These are good questions. The short answer to all of them is, "it depends on your frame of reference."
Acuben said:
If you are holding a charged object in your hand and you spin your hand in circular motion. Is there a current?
According to you, no, because you are stationary in your own reference frame. But according to a person in a reference frame in which you appear to be rotating, yes, there is a current.
Acuben said:
also...
If you setup a simple circuit with a DC in shape of a circuit.
I don't know what you meant here, but ok. So you have a DC circuit. EDIT: Oh, I think you meant to say that the circuit was in the shape of a circle. Gotcha.
Acuben said:
Let's say the current is towards clockwise direction. If you spin the whole circuit in clockwise direct at the same speed of the current, would you get double the current?

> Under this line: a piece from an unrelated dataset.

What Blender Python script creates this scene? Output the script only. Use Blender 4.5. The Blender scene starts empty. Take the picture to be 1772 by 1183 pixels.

Again, according to a person for whom the circuit is spinning, yes, the charges have an extra component to their motion.
Acuben said:
Or if you force it to spin at the opposite direction same speed of the current, then would you get 0 current?
Also possible. An interesting consequence of the fact that some observers see charges as being stationary while others see those same charges as being in motion is that the latter will claim that there are magnetic fields present, whereas the former will see only electric fields. At the end of the day, everyone has to agree on the observed
effects of whatever fields are present, they just might not agree upon the
causes. This idea suggests that electricity and magnetism are just two aspects of the same phenomenon, which has come to be called electromagnetism. This sort of "coincidence", that although observers in relative motion may disagree about what physics is causing certain effects, the effects themselves don't differ, was the also one of the major inspirations for Einstein's Special Theory of Relativity.
Acuben said:
Or do I have the concept of current completely wrong?
(current is charges per second)
No, I think that you are conceptualizing things just fine.
Acuben said:
oh and...I have no idea how fast electrons can move in a circuit
That's yet another interesting question. Although individual electrons in a conductor can move quite fast (with the average speed depending on temperature), their velocities tend to be in all different directions (i.e. the velocities are distributed randomly), because the electrons tend to keep colliding with other particles over and over again. As a result, under normal circumstances, these velocity directions all tend to average out and there is no NET motion in any given direction. However, if an electric field is applied across the conductor (as is the case in an electric circuit), then the electrons, although their individual velocities will still rapidly change direction due to collisions, will tend to migrate overall in the direction opposite to that of the applied electric field. So, on top of the individual electron velocities, there is an overall
net motion of the charges (their velocities don't all average out to zero in this case). The velocity of the net motion is known as the
drift velocity. As you can imagine, constantly bouncing around and hitting things is a very inefficient way to get anywhere, and as a result, drift velocities tend to be very very slow -- like I mean on the order of a few
centimetres per second. Therefore, it is quite feasible to "cancel out" this net component of the charge motion by "boosting" (to use the physics jargon) to a moving reference frame.